What you have to do: Extract every line starting at the line that contains "Continue the Blender" and ending with the final line of the data, inclusive; give only those lines, word for word.

Items:

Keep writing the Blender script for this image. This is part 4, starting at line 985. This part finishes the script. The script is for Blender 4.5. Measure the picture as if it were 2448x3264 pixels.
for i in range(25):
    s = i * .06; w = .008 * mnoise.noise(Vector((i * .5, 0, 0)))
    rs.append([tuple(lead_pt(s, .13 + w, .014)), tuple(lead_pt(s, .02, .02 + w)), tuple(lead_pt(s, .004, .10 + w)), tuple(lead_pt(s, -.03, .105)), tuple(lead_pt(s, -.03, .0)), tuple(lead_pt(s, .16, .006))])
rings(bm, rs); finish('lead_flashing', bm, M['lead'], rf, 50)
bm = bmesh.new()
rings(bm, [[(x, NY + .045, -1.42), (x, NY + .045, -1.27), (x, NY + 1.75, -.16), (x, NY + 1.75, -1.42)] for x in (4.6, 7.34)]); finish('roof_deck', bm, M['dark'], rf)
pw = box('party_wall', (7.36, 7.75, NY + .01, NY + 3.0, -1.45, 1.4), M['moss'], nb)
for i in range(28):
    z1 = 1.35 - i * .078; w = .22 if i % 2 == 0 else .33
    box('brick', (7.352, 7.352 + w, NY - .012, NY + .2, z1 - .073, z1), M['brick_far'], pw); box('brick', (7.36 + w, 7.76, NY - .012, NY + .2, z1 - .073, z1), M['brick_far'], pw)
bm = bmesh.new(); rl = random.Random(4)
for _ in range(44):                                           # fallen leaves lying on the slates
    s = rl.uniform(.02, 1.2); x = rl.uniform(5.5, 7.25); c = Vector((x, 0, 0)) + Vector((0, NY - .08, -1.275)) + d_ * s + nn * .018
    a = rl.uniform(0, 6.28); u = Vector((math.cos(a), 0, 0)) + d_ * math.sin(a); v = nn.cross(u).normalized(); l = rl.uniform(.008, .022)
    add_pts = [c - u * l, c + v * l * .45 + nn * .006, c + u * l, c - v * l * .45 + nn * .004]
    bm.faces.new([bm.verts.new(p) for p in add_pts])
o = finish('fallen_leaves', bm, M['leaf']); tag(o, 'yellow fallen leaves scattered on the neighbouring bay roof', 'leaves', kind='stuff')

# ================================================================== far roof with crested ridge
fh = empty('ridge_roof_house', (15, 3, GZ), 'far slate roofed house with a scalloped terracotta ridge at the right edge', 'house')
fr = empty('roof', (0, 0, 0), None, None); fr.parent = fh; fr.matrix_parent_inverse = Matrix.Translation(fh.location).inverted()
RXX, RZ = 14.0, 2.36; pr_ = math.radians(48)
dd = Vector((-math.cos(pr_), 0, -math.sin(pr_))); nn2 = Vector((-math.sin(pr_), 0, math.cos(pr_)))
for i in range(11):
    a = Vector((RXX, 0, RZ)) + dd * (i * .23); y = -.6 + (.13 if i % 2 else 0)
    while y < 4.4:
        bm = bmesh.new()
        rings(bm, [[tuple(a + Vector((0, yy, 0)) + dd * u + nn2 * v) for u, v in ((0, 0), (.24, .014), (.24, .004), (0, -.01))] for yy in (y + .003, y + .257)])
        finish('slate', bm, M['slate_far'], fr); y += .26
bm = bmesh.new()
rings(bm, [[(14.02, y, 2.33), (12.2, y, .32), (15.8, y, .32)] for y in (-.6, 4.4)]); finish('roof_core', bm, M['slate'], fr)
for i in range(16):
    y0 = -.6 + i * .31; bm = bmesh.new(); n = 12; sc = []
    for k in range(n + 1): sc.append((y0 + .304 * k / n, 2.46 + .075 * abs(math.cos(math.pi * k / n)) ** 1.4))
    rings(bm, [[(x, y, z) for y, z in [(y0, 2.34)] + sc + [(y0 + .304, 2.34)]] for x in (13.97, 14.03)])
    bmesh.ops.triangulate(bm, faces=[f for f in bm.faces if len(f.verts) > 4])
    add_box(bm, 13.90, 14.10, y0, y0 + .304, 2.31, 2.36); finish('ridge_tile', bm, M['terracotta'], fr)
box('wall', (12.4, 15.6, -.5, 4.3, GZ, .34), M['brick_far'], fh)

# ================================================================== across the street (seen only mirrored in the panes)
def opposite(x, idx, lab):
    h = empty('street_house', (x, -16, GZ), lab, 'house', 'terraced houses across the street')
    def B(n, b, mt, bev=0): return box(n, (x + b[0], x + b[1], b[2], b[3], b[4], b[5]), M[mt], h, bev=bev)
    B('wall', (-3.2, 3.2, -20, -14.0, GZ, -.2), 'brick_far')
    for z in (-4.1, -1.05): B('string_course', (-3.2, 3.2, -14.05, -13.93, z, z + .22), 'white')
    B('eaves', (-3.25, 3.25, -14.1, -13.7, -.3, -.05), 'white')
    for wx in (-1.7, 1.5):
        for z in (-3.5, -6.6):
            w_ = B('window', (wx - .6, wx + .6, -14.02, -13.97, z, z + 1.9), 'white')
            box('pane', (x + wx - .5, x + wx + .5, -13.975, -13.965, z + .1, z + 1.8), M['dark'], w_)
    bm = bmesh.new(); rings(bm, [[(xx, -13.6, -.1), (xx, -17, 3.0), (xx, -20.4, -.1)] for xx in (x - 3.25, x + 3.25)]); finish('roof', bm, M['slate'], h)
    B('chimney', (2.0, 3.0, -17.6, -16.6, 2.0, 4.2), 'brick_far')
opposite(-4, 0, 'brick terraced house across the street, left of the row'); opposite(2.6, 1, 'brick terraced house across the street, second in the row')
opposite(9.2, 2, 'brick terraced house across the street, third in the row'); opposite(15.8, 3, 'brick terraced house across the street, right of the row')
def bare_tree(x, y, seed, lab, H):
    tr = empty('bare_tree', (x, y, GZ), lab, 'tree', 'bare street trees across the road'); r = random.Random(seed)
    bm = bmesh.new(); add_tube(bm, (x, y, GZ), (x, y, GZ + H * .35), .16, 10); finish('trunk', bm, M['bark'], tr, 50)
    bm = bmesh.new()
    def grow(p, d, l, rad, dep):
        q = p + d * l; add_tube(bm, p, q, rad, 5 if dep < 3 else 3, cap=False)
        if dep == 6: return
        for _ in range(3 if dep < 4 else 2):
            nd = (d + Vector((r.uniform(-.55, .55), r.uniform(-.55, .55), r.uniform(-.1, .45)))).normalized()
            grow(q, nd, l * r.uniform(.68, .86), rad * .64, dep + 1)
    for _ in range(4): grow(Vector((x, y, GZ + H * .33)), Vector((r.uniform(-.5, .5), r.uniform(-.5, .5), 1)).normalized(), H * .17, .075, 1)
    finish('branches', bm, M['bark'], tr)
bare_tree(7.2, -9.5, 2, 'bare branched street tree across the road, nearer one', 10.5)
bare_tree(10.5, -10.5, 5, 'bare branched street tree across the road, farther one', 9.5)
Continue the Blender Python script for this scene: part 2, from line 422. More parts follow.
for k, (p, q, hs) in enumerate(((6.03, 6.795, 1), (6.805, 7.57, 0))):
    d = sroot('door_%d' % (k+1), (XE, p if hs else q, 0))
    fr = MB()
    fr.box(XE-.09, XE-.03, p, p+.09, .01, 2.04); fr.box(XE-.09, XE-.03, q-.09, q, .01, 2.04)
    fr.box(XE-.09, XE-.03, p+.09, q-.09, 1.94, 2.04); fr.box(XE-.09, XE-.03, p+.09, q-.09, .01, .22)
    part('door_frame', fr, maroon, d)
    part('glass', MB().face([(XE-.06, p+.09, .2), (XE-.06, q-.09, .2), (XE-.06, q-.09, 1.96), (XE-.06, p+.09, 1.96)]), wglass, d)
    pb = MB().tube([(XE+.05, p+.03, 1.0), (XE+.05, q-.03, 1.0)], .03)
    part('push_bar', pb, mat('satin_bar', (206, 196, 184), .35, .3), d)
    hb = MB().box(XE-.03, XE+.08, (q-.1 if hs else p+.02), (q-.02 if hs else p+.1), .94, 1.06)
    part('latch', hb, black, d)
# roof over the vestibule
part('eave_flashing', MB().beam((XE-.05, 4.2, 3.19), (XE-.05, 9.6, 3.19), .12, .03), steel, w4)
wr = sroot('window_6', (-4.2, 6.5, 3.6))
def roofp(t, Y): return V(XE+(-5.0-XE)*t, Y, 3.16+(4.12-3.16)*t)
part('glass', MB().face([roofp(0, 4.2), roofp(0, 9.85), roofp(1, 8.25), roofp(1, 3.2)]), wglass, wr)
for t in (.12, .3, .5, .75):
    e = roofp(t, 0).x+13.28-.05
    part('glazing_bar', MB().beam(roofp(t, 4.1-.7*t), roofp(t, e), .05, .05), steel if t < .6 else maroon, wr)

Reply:
Continue the Blender Python script for this scene: part 2, from line 422. More parts follow.
for k, (p, q, hs) in enumerate(((6.03, 6.795, 1), (6.805, 7.57, 0))):
    d = sroot('door_%d' % (k+1), (XE, p if hs else q, 0))
    fr = MB()
    fr.box(XE-.09, XE-.03, p, p+.09, .01, 2.04); fr.box(XE-.09, XE-.03, q-.09, q, .01, 2.04)
    fr.box(XE-.09, XE-.03, p+.09, q-.09, 1.94, 2.04); fr.box(XE-.09, XE-.03, p+.09, q-.09, .01, .22)
    part('door_frame', fr, maroon, d)
    part('glass', MB().face([(XE-.06, p+.09, .2), (XE-.06, q-.09, .2), (XE-.06, q-.09, 1.96), (XE-.06, p+.09, 1.96)]), wglass, d)
    pb = MB().tube([(XE+.05, p+.03, 1.0), (XE+.05, q-.03, 1.0)], .03)
    part('push_bar', pb, mat('satin_bar', (206, 196, 184), .35, .3), d)
    hb = MB().box(XE-.03, XE+.08, (q-.1 if hs else p+.02), (q-.02 if hs else p+.1), .94, 1.06)
    part('latch', hb, black, d)
# roof over the vestibule
part('eave_flashing', MB().beam((XE-.05, 4.2, 3.19), (XE-.05, 9.6, 3.19), .12, .03), steel, w4)
wr = sroot('window_6', (-4.2, 6.5, 3.6))
def roofp(t, Y): return V(XE+(-5.0-XE)*t, Y, 3.16+(4.12-3.16)*t)
part('glass', MB().face([roofp(0, 4.2), roofp(0, 9.85), roofp(1, 8.25), roofp(1, 3.2)]), wglass, wr)
for t in (.12, .3, .5, .75):
    e = roofp(t, 0).x+13.28-.05
    part('glazing_bar', MB().beam(roofp(t, 4.1-.7*t), roofp(t, e), .05, .05), steel if t < .6 else maroon, wr)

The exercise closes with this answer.